申し立ての責任者は「われわれが航空業界をやり玉に挙げるのは、グリーンウオッシングの観点で恐らく最も象徴的なセクターの一つだからだ」と語り、低炭素飛行のための技術は現在存在しないか、実用化は何年も先になると付け加えた。

<事業リスク>

航空業界にとって、この問題は切実だ。KLMの親会社エールフランスKLMは昨年の年次報告書で、環境対応面での評判に傷が付くのは事業リスクであり、人々や政治の支持を失いかねないと懸念を示した。

今月1日にはオランダ政府が、スキポール空港の発着枠を2019年より9.5%少ない規模に抑える方針を明らかにした。主な理由は騒音の抑制だが、排出量削減目標も絡んでいる。

エールフランスKLMを初めとする航空会社は、EUレベルでこの決定に異議を申し立てる意向だ。

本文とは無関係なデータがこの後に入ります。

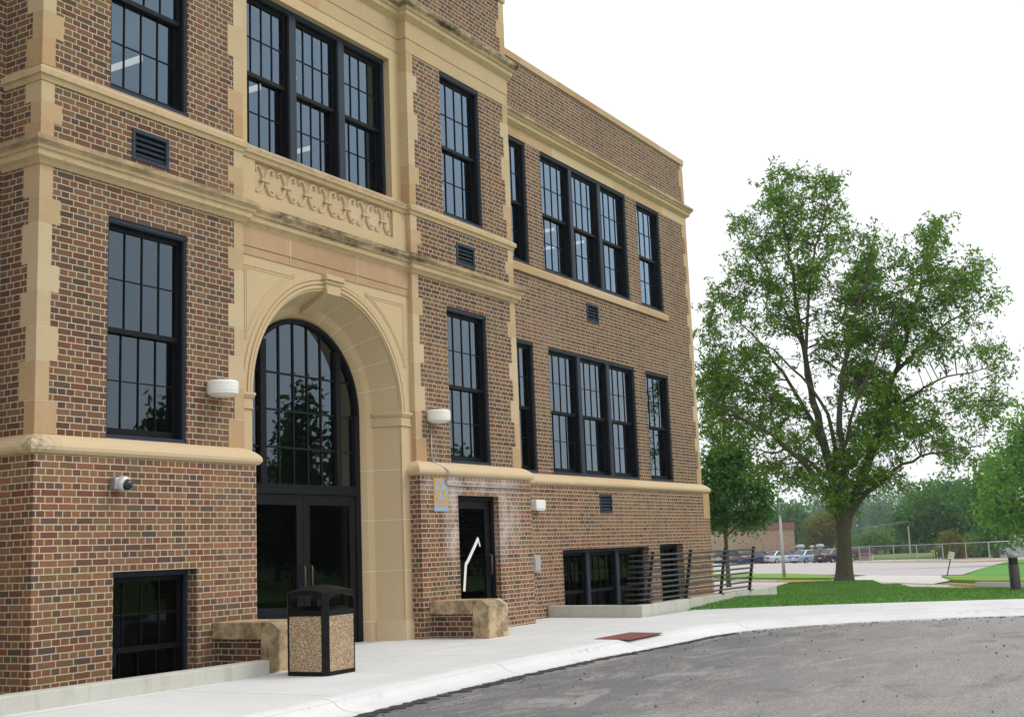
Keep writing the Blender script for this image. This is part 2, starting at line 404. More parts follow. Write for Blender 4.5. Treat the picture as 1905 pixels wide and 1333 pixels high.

ロイターからの質問に対してKLMは、排出量の点で航空事業は削減が難しいセクターだが、燃費性能の高い航空機の購入拡大やバイオ燃料の利用を徐々に増やすことで、30年の排出量削減目標を達成する計画だと説明した。

現在、KLMのウェブでは「責任ある空の旅」に関するページをクリックすると「航空旅行は今の段階で持続可能的ではありません。われわれが進めている改善をチェックしてください」とのメッセージに行き着く。

しかし、フォッシル・フリー・ネーザーランドのアルツ氏は、環境に言及している航空会社のどの広告も、人々に飛行機に乗ることに問題はないと納得させ、需要を増やすことを目的としていると指摘する。

アルツ氏は、植樹活動を宣伝しても、他社よりも排出量が少ないと強調しても、これから何年間も全ての航空便がCO2を排出し続ける以上、誤解を招くことになると指摘する。「依然として非常に重大な環境汚染を続けているのが本質ならば、より持続可能的だとは決して言えない」と説明した。

同氏は、航空業界をタバコ業界と同列に扱うべきで、広告は全面的に禁止するとともに航空券に警告文を掲載しなければならないと言い切る。これに対して航空業界は、航空旅行にははっきりとした経済的なメリットがあり、それがないタバコとは異なると反論している。

<規制見直し>

航空業界団体エアラインズ・フォー・ヨーロッパは、各社に環境対応の進展を開示することが認められるべきだと訴えている。

副マネジングディレクターのローラン・ドンシール氏は「われわれはちょっとした袋小路に陥っている。環境問題について、いったい何が言えるのだろうか」と問いかけた。

こうした中で欧州の規制当局は、全ての事業主体向けルール刷新の一環として、広告慣行の規制見直しや環境対応の情報発信を巡る新たな指令策定を検討中だ。

そこでは、環境問題が議論されなくなるのを防ぐ上で、航空会社が取り組みの進展を話題にするのを認めるべきではないか、という見方が聞かれる。

欧州広告基準協会のルーカス・ブデ事務局長は「まずは消費者の関心を維持する必要があるが、(誇大広告にならないような)適切なバランスも保たなければならない」と述べた。